Top tips to teach a child how to ride a bike

Cycling at Nostell Priory and Parkland, West Yorkshire

The wind on your face, the butterflies in your tummy, the world rushing past in a blur. Speeding away on your bike for the first time is something you never forget. Like us our partners British Cycling and HSBC UK want as many children as possible to experience the excitement of exploring new places by bike. We've put our heads together to create a list of top tips to help your little one find their wheels.

Learning a new skill in a place full of colourful plants and wildlife is hard to beat. 

Help your little one find their wheels along quiet tree-lined paths and watch their confidence grow as they practise on acres of soft grass. Watch out for squirrels, ducks, butterflies and deer. 

A rite of passage

Jonathan Smith, cycle hire supervisor at the National Trust, said: 'It's vital for kids to learn to ride a bike, it gives them a sense of freedom, a sense of independence. It’s a real rite of passage and something every child should do before they’re about seven or eight.

‘If you’re cycling in a beautiful environment like Osterley Park. It’s nice to be surrounded by trees. We’ve even got cattle and horses on the farm around the outskirts of the park.’

Learning to ride is a great way of spending quality time as a family

Go on an adventure

Cycling with us is not only an adventure that the whole family can enjoy, it's also a safe way of exploring open countryside and getting some fresh air. Once your child is confident pedalling why not explore new places as a family? From quiet paths through ancient woodland to routes over open moorland, we look after a variety of cycling trails, which are free from traffic and pollution.

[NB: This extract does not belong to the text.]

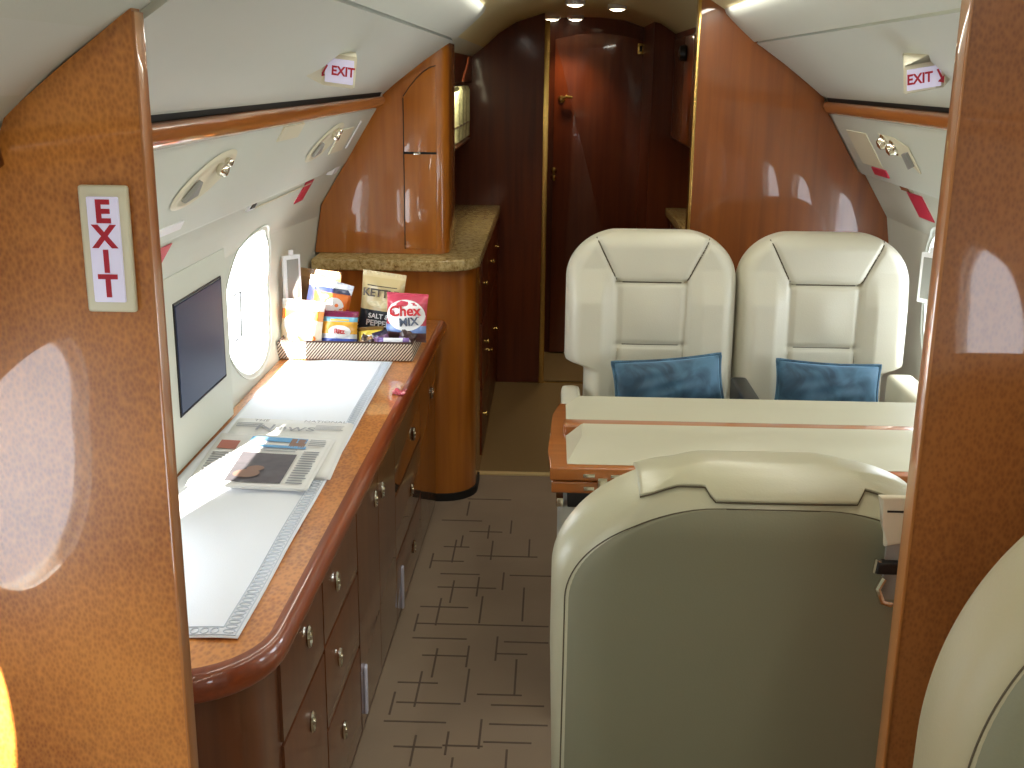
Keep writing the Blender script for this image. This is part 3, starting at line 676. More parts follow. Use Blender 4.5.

Top tips for learner cyclists

The experts from British Cycling have put together the following tips to make learning fun and worthwhile. This is part of HSBC UK and British Cycling’s mission to create a greener, fitter and healthier nation by getting more people to take up cycling. And their support means that many of the places we care for can offer bikes and equipment for hire. 

Try simple balance games before getting on the bike

Get back to basics

For young children who have never cycled before it’s useful to spend some time off the bike first. This stage is all about playing simple games to gain balance and the movements needed for riding. HSBC UK Ready Set Ride by British Cycling has loads of games to try, so check out the link at the bottom of the page.

Young rider on a balance bike

Try a balance bike

Once they’re ready a balance bike is a great introduction to cycling. The skills they’ll gain from scooting the bike along will help them to progress to a bike with pedals. Let them move and get used to the bike at a speed they feel comfortable with. Don’t forget some of the places we care for have balance bikes you can borrow for free.

A girl cycling in the park at Kingston Lacy, Dorset

Get pedalling

When your children are ready to start pedalling pick somewhere flat, open and on short grass. Avoid holding the saddle or the handlebars as this will make it harder for them to find their own balance. Instead, support them gently at the top of the back, cradling the bottom of their neck with one hand. Alternatively, you could hold them gently under the arms.


Learning to cycle at Osterley Park

We put British Cycling and HSBC UK's top tips to the test with learner cyclists at Osterley Park in west London. Watch how balance games, a supporting hand and a little bit of determination can improve the confidence and skills of new cyclists.

A family enjoying a cycle ride at Wimpole

Learn together

Have you never learned to ride a bike or are you a bit rusty after many years off the saddle? Why not brush up your skills with the kids? Not only do you get to spend quality time with the family, it can actually help the kids to learn more quickly.

Make sure your child is safe while cycling

Get ready to ride

Make sure your child’s bike and equipment are set up properly before they start cycling. A bike shop can help with this if you're not sure. If you’re worried about traffic then your local park can be a good place to start. Or why not visit one of the National Trust places with cycle-hire facilities? We offer a variety of bikes and other equipment for use on the traffic-free trails we look after.